Some have expressed a sense of disappointment, even revilement, at the liberty Tarantino takes with history. There have been Jewish critics who have taken exception to the way that many Nazis in the film are abused by the Basterds, the tactics that the Basterds use, and the significant amount of charm exuded by Col. Landa, who, apparently, is too charming to be a real Nazi. Personally, my response to to these criticisms is "What exactly is the problem?" Yes, the Nazis in the film are abused horribly by the Basterds. Yes, the Basterds use tactics akin to modern terrorists. However, there's one particular point that needs to remain clearly visible. It's a movie. Tarantino is not trying to to make a political statement or present an historical document with his highly specialized vision of World War II. I think it probably boils down to something as simple as the thought running through his head of "Hey, wouldn't it be cool if . . ." Additionally, I fervently disagree that Col. Landa is so charming that the viewer forgets the terrible actions he's capable of.

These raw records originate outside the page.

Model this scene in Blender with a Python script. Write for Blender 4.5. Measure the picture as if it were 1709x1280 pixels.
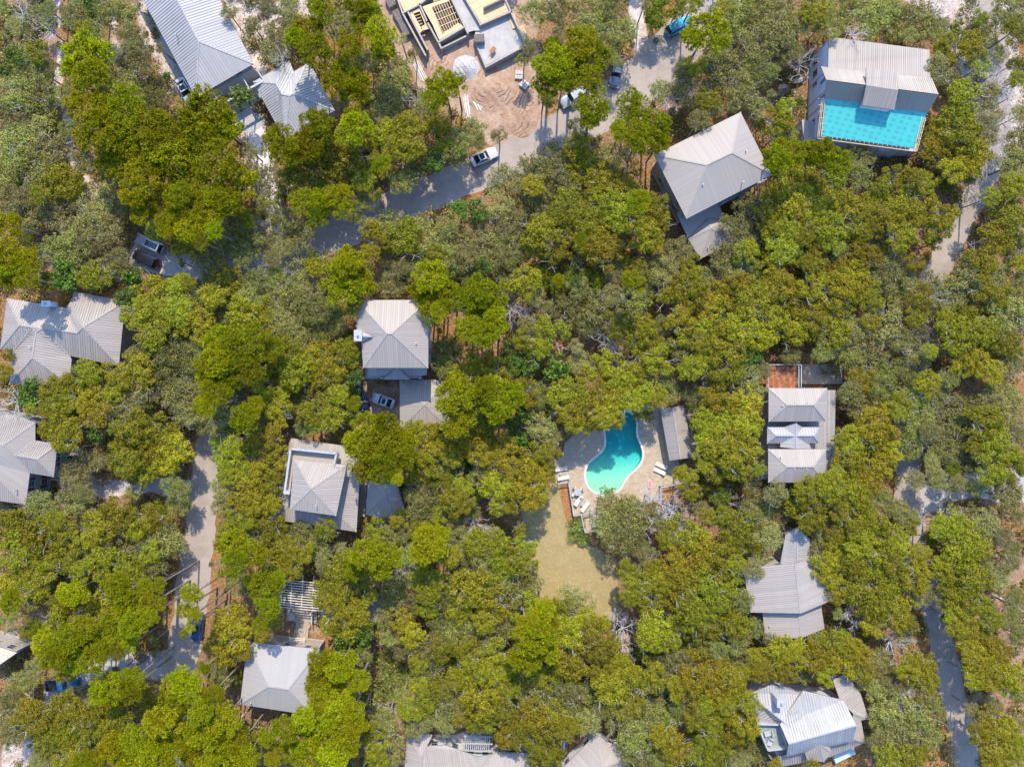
import bpy, bmesh, math, random
import numpy as np
from mathutils import Vector, Matrix
from mathutils.geometry import tessellate_polygon
S = bpy.context.scene
for o in list(bpy.data.objects): bpy.data.objects.remove(o)
C = S.collection
# ---------------------------------------------------------------- camera, light, exposure
H = 115.0
cam = bpy.data.objects.new('camera', bpy.data.cameras.new('camera')); C.objects.link(cam)
cam.location = (0, 0, H); cam.rotation_euler = (0, 0, 0)
cam.data.sensor_width = 36; cam.data.lens = 36 * H / 170.9
cam.data.clip_end = 3000; S.camera = cam
ELEV, AZ = math.radians(47), math.radians(3)          # sun from the top of the picture, a little right
W = bpy.data.worlds.new("World"); S.world = W; W.use_nodes = True
wn = W.node_tree.nodes; bg = wn['Background']
sky = wn.new('ShaderNodeTexSky'); sky.sky_type = 'NISHITA'; sky.sun_disc = False
sky.sun_elevation = ELEV; sky.sun_rotation = AZ
tint = wn.new('ShaderNodeMix'); tint.data_type = 'RGBA'; tint.blend_type = 'MULTIPLY'; tint.inputs[0].default_value = 1; tint.inputs[7].default_value = (.76, .95, 1.24, 1)
W.node_tree.links.new(sky.outputs[0], tint.inputs[6]); W.node_tree.links.new(tint.outputs[2], bg.inputs[0]); bg.inputs[1].default_value = 0.15
sl = bpy.data.lights.new('sun', 'SUN'); sl.energy = 2.5; sl.angle = math.radians(0.5); sl.color = (1, .9, .74)
sun = bpy.data.objects.new('sun', sl); C.objects.link(sun)
sd = Vector((math.sin(AZ) * math.cos(ELEV), math.cos(AZ) * math.cos(ELEV), math.sin(ELEV)))
sun.rotation_euler = sd.to_track_quat('Z', 'Y').to_euler(); sun.location = sd * 200
S.view_settings.view_transform = 'Standard'; S.view_settings.look = 'None'
S.view_settings.exposure = 1.22; S.view_settings.gamma = 1
S.render.engine = 'CYCLES'
S.cycles.max_bounces = 6; S.cycles.diffuse_bounces = 3; S.cycles.transparent_max_bounces = 8
R_ = random.Random(7)
NP = np.random.RandomState(5)

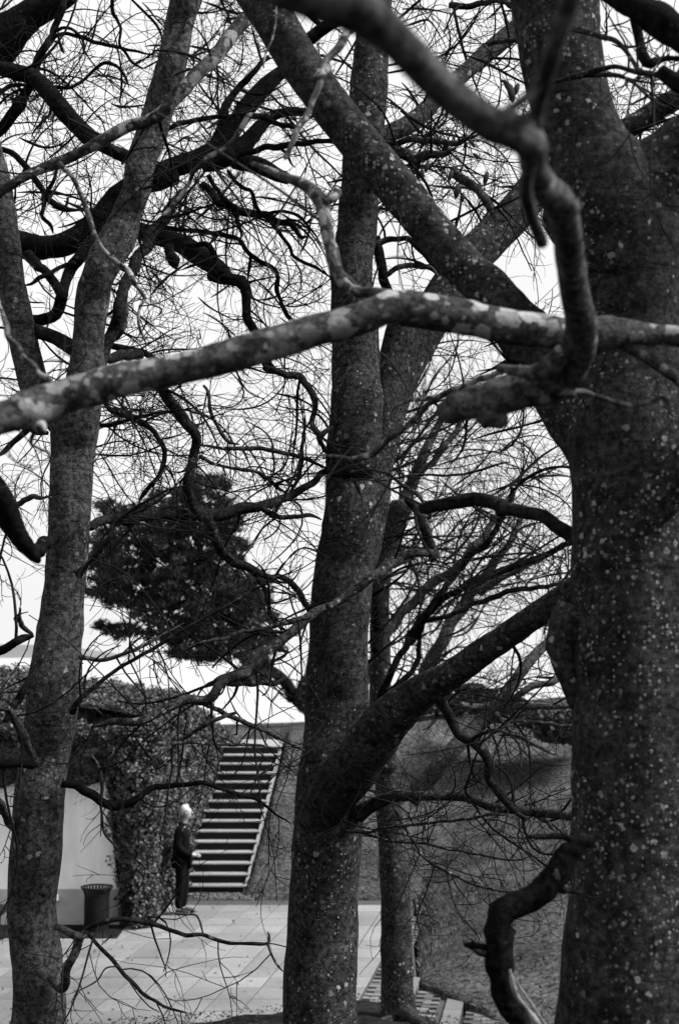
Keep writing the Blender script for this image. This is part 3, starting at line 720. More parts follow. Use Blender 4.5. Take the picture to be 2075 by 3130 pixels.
tL.spray(20, 100, 520, 620, 7.6, 8.8, 26, 15, 35, 260, (.003, .007), 6, 8)
tL.spray(230, 900, 700, 1100, 7.6, 8.8, 8, -5, 25, 300, (.003, .006), 6, 8)
tL.done()
# centre tree
tC = Tree('beech_tree', 'tall lichen-spotted beech in the centre with a thick limb reaching right', M['bark_centre'], base(975, 3500, 9))
tC.parts('''
T F 9 9 : 735,2700,300 738,2560,215 740,2440,180 740,2365,172 741,2219,166 748,2069,162 757,1920,158 768,1800,160 777,1700,150 778,1600,146 780,1530,138 786,1420,138 793,1320,136 800,1260,128 808,1200,121 812,1150,118 814,1100,120 816,1060,126 822,940,122 823,850,112 819,760,108 812,675,97 814,604,95 825,512,92 831,423,89 839,325,89 851,216,89 860,81,78 865,0,78 870,-80,74
L F 8.97 9.3 flat=1 : 770,1520,40 795,1400,56 822,1260,64 838,1170,70 850,1080,78 864,1030,76 880,960,76 898,880,76 918,800,76 940,730,84
L F 9.15 10.5 flat=1 n=.1 : 800,1420,50 835,1280,80 852,1180,90 872,1100,66 890,1010,68 912,930,70 945,840,76 985,760,88 1025,685,96 1080,605,92 1136,545,88 1190,490,88 1245,430,86 1310,370,80
L R6 8.9 7.2 flat=1 n=.15 : -110,1440,170 -40,1330,210 60,1195,240 150,1065,228 250,945,204 350,858,170 440,800,148 540,742,134 640,668,126 760,588,120 880,505,118 1010,420,124 1140,330,130
L C1 9.2 10.6 n=.3 : 200,1240,130 350,1210,130 500,1150,150 650,1090,160 780,1000,165 900,880,140 1050,730,140 1200,600,150 1350,470,160 1500,340,165 1650,220,160 1850,80,150
L R8 8.8 7.9 n=.9 droop=-.2 : 90,220,90 150,185,66 250,145,52 350,140,46 500,142,42 600,150,42 700,190,42 800,200,46 900,215,42 1000,225,42 1110,242,40
B R8 8.4 8.0 n=1.2 droop=-.3 : 890,220,26 960,262,24 990,300,18
B R8 8.7 7.7 n=1.2 l=.8 droop=-.2 : 30,300,15 130,310,15 200,290,15 300,280,15 450,260,14 570,250,14 700,225,14 780,225,12
B R8 8.7 7.6 n=1.2 l=.8 droop=-.2 : 110,310,13 250,350,12 400,360,12 500,385,12 650,410,11 800,435,10 900,415,8
B R8 8.6 7.6 n=1 l=.8 droop=-.2 : 250,190,12 300,280,16 350,360,15 400,430,14 500,490,14 600,540,12 740,580,10 900,580,6
B R8 8.2 7.8 n=1 l=.6 : 500,485,10 520,600,10 560,690,9 640,780,8 665,830,6
L R6 8.0 7.8 n=.8 m=bark_limb : 440,860,46 470,900,48 540,1010,48 620,1070,46 680,1160,46 700,1240,44 760,1320,40 800,1370,30 860,1420,20
L C4 8.4 8.6 n=.3 wig=.4 m=bark_centre : 690,90,70 730,120,85 780,170,88 830,280,92 860,420,95 890,500,100 905,560,90 900,590,60
L C4 8.6 8.0 n=.3 wig=.4 m=bark_centre : 930,545,80 880,540,74 800,525,68 700,540,78 600,590,88 500,650,90 400,730,80 250,850,64 100,940,54 0,990,52
L B4 8.3 7.6 n=1.1 wig=1.3 m=bark_centre : 1560,890,40 1500,930,52 1350,1000,66 1230,1090,84 1100,1190,88 1000,1280,92 850,1400,88 700,1500,82 600,1568,76 450,1660,72
B R5 7.7 7.4 n=1.2 wig=1.2 m=bark_centre : 1220,670,44 1130,740,46 1010,800,46 950,870,48 850,890,46 740,920,46 640,960,42 500,975,30 420,990,26
B R5 7.8 7.5 n=1.6 l=.7 wig=1.6 : 1430,480,30 1300,525,24 1150,555,20 1050,575,18 980,600,14 900,620,10 840,650,8
B R5 7.9 8.2 n=1 : 1060,800,30 1130,785,38 1200,790,36 1260,800,30 1330,770,20
B R5 7.6 8.5 n=1.2 l=.8 : 940,885,20 1050,940,24 1200,1010,22 1400,1110,22
B R5 7.6 7.5 n=1.2 l=.8 : 1090,935,14 1000,960,20 900,1020,20 800,1080,22 700,1160,22 640,1220,16
B R5 7.5 8 n=1 : 790,1078,16 900,1070,15 1020,1080,15 1180,1082,14 1300,1110,10
L B3 8.8 8.8 n=.9 m=bark_limb : 860,350,60 960,380,62 1050,395,62 1170,410,70 1210,500,62 1275,590,60 1288,700,52 1280,820,50 1330,935,58 1390,890,48 1460,855,44 1560,820,40
B B3 8.8 9 n=.9 m=bark_limb : 1320,950,46 1400,1080,36 1430,1120,30
L B3 8.3 8.3 n=.7 m=bark_limb : -120,300,80 -40,450,90 30,600,100 130,720,100 200,830,95 250,920,90 270,1020,84 265,1120,80 230,1250,84 190,1370,86 250,1500,90 330,1640,80
L B4 8.3 8.8 n=1 m=bark_limb : 300,130,70 400,270,82 450,400,86 490,510,88 560,590,82 680,650,80 760,700,60 810,790,45 860,860,42 890,960,40 910,1050,38 960,1130,40 1010,1190,38
L B4 8.5 8.9 n=1 m=bark_limb : 740,665,66 830,720,54 920,735,50 1000,730,52 1080,785,58 1150,860,60 1200,950,58 1240,1030,52 1290,1120,50
B B3 8.6 9 n=1.4 l=.8 : 250,1010,14 300,1020,20 550,1030,36 700,1040,42 850,1045,42 1000,1075,40 1180,1120,34 1350,1190,26 1450,1230,22
B B3 8.6 9 n=1.6 l=.8 : 310,1105,35 450,1180,30 600,1210,30 750,1220,34 850,1270,32 950,1350,34 1060,1430,40
B B3 9 9 n=1 : 1250,820,16 1200,900,24 1190,1000,32 1180,1150,38 1150,1300,38 1070,1430,50
B B3 8.6 8.6 n=1.6 l=.7 : 350,500,24 380,560,30 400,700,32 460,840,32 550,970,34 640,1010,28
B C3 8.3 7.6 n=.8 l=.8 : 200,1300,14 330,1305,16 450,1318,18 600,1290,22 750,1265,24 1050,1270,24 1250,1240,24 1400,1190,24 1568,1160,22
B C3 8.5 8.2 n=1 l=.8 : 200,1240,12 300,1225,20 400,1230,24 500,1250,24 600,1310,30 700,1390,38 800,1450,38 825,1530,30
B C2 9.4 9.3 n=.8 m=bark_limb : 400,690,60 480,670,58 600,640,50 700,660,50 820,740,60 900,850,60 960,930,50
B C2 9.4 9.3 n=.4 m=bark_dark : 440,640,70 440,780,90 480,950,85 520,1100,80 540,1200,76
B C2 9.4 9.3 n=1 : 500,960,46 600,900,50 700,870,50 850,880,50 940,960,40
B C1 9.2 8.2 n=1 : 430,1230,40 560,1225,52 700,1205,60 900,1210,60 1080,1240,50 1180,1200,40 1300,1130,28
B C1 9.0 8.2 n=1.2 : 560,1300,110 680,1325,100 800,1340,88 1000,1310,50 1100,1260,30
B C2 9.2 8.6 n=.8 : 1060,40,60 1130,120,78 1250,210,78 1340,290,78 1400,400,78 1430,490,66
B D1 9 8 n=1 : -380,40,60 -250,60,55 -100,20,50 40,10,50 150,40,50 350,70,45 500,110,30
''')
tC.spray(1340, 60, 1568, 420, 7, 9.5, 14, 10, 40, 220, (.003, .007), 7, 9)
tC.spray(860, -20, 1260, 560, 9, 11.5, 56, 25, 40, 380, (.004, .009), 7, 9)
tC.spray(930, 760, 1340, 1300, 9, 12.5, 40, 22, 26, 420, (.004, .009), 7, 9)
tC.spray(860, 1640, 1330, 1960, 8.2, 9.5, 12, -12, 18, 300, (.002, .005), 5, 5)
tC.spray(230, 700, 740, 1120, 8.6, 9.8, 16, 5, 45, 260, (.003, .006), 7, 9)
tC.done()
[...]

I'm a bit confused, to be honest. Last year, The Reader got flak for being sympathetic to a Nazi character and trying to understand her reason for her crimes, and now Inglourious Basterds is getting flak for its presentation of Nazis receiving what, for many of them, they fully deserve. Is there some way of dealing with this time period that's supposed to be more correct than all others? I'm not suggesting in any way, shape, or form that the events that took place in Europe in the 1930's and 1940's are anything less than a terrifying indictment of what is possible when the worst aspects of men's and women's souls are allowed to guide their actions. What I am suggesting is that, as viable material for a narrative, there are a variety of ways to deal with it.

As I sat there in the movie theater as the film neared the end, I had a thought that I might just know where it was going to end, and this thought ticked me off a little bit. "Oh, come on," I thought, "if he does THAT, then this movie has officially lost it, jumped the shark, committed hara-kiri, etc. That's just too much." Then, you want to guess what happened? It ended exactly that way, but something strange happened. It didn't really bother me that much. What's more, as I thought about it later, I realized something. While it's certainly not the way that any story that really took place would have ended, for this wild ride, it worked, and, in its own way, is kind of brilliant.

Just like the film itself.


Anonymous said...

On my top 10 of this year I have to see. Although, I admit I'm looking forward to QT's Western just a bit more.

Anonymous said...

I'm going to try not to repeat myself on your fb page in just a minute....

I agree with you that it is slow at times compared to his earlier works but the good far outweighs the bad. I also liked Pitt's role as a comedic lead in this film far more than Burn After Reading for some reason, especially the scene where he tries on his horrible accent.

As for why everyone is so upset in regards to how the Nazi's are portrayed, I guess because that is literally the closest time in world history where one nation has attempted to control the planet and every conflict since has been sleight in comparison. So its hard for people today to imagine such pure evil existing, even the real despots of the world today pale in comparison.

Although, personally unless they lived through that era or grew up in it then they really have no right to complain.